## Data shown
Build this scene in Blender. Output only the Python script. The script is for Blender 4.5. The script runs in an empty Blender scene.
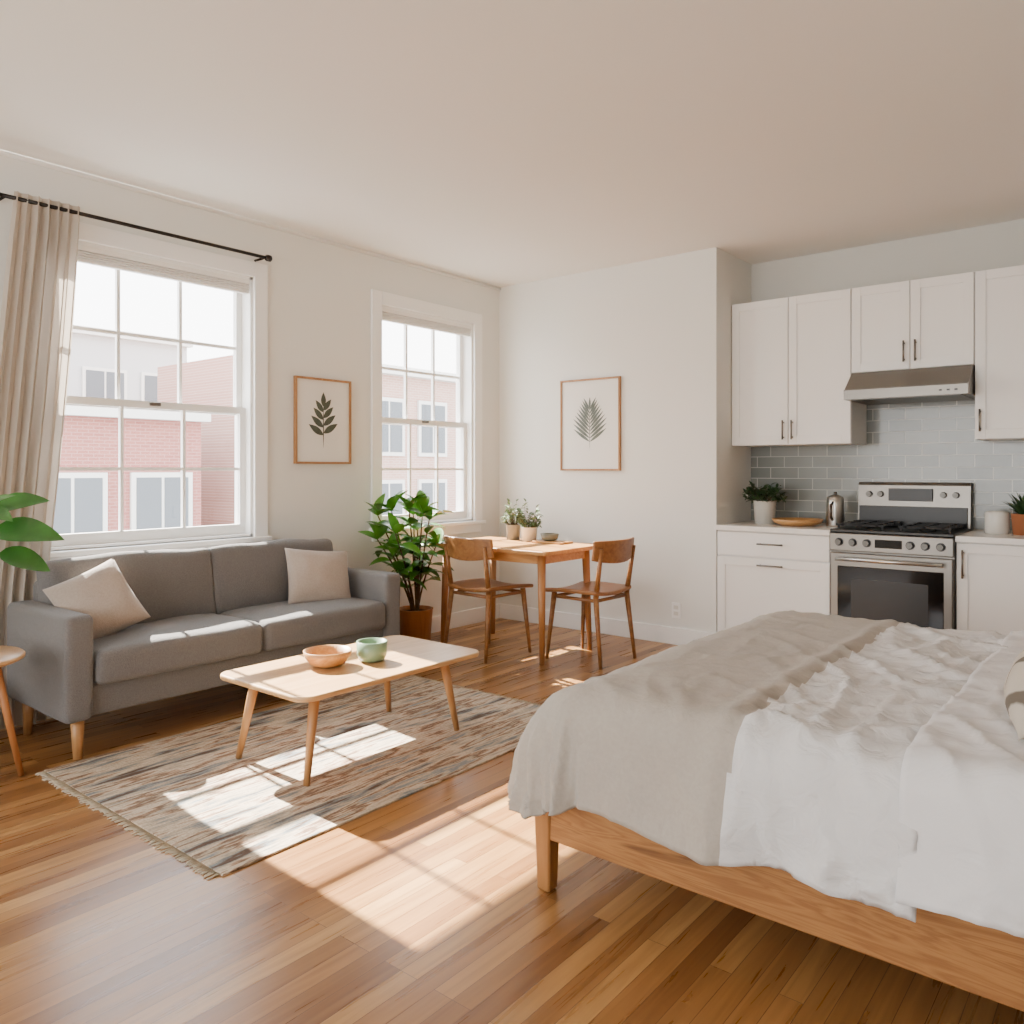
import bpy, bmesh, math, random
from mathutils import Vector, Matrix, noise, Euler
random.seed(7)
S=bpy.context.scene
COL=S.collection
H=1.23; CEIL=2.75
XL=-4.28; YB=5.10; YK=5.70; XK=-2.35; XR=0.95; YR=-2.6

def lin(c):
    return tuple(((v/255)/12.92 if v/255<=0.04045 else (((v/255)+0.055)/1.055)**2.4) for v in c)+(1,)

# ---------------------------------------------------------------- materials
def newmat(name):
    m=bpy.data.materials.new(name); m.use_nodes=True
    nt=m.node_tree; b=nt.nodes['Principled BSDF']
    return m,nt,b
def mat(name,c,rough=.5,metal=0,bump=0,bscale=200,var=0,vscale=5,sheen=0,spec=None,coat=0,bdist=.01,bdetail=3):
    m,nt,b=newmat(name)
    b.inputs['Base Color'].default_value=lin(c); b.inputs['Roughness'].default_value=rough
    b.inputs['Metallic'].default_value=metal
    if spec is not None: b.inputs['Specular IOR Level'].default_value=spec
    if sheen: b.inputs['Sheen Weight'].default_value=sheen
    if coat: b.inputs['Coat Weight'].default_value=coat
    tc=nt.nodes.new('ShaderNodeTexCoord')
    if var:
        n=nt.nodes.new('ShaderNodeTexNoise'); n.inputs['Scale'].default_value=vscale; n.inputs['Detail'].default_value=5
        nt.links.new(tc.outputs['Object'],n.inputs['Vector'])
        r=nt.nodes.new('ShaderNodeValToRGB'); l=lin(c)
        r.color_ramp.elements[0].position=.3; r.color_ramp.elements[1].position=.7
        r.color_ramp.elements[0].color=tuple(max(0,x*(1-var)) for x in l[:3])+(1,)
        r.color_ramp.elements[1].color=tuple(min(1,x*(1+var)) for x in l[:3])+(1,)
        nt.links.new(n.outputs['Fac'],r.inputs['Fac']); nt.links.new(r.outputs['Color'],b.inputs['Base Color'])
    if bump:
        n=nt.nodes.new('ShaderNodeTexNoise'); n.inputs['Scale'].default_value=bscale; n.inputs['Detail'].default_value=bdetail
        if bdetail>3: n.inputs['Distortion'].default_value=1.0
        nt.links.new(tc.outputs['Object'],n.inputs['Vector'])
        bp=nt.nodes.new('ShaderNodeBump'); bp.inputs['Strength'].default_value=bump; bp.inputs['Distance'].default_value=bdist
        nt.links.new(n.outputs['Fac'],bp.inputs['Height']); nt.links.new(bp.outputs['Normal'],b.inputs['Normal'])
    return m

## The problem
From the first line above to the line containing "return tuple(((v/255)/12.92 if", repeat each line exactly. Pictures stay out.

## Exercise output
Build this scene in Blender. Output only the Python script. The script is for Blender 4.5. The script runs in an empty Blender scene.
import bpy, bmesh, math, random
from mathutils import Vector, Matrix, noise, Euler
random.seed(7)
S=bpy.context.scene
COL=S.collection
H=1.23; CEIL=2.75
XL=-4.28; YB=5.10; YK=5.70; XK=-2.35; XR=0.95; YR=-2.6

def lin(c):
    return tuple(((v/255)/12.92 if v/255<=0.04045 else (((v/255)+0.055)/1.055)**2.4) for v in c)+(1,)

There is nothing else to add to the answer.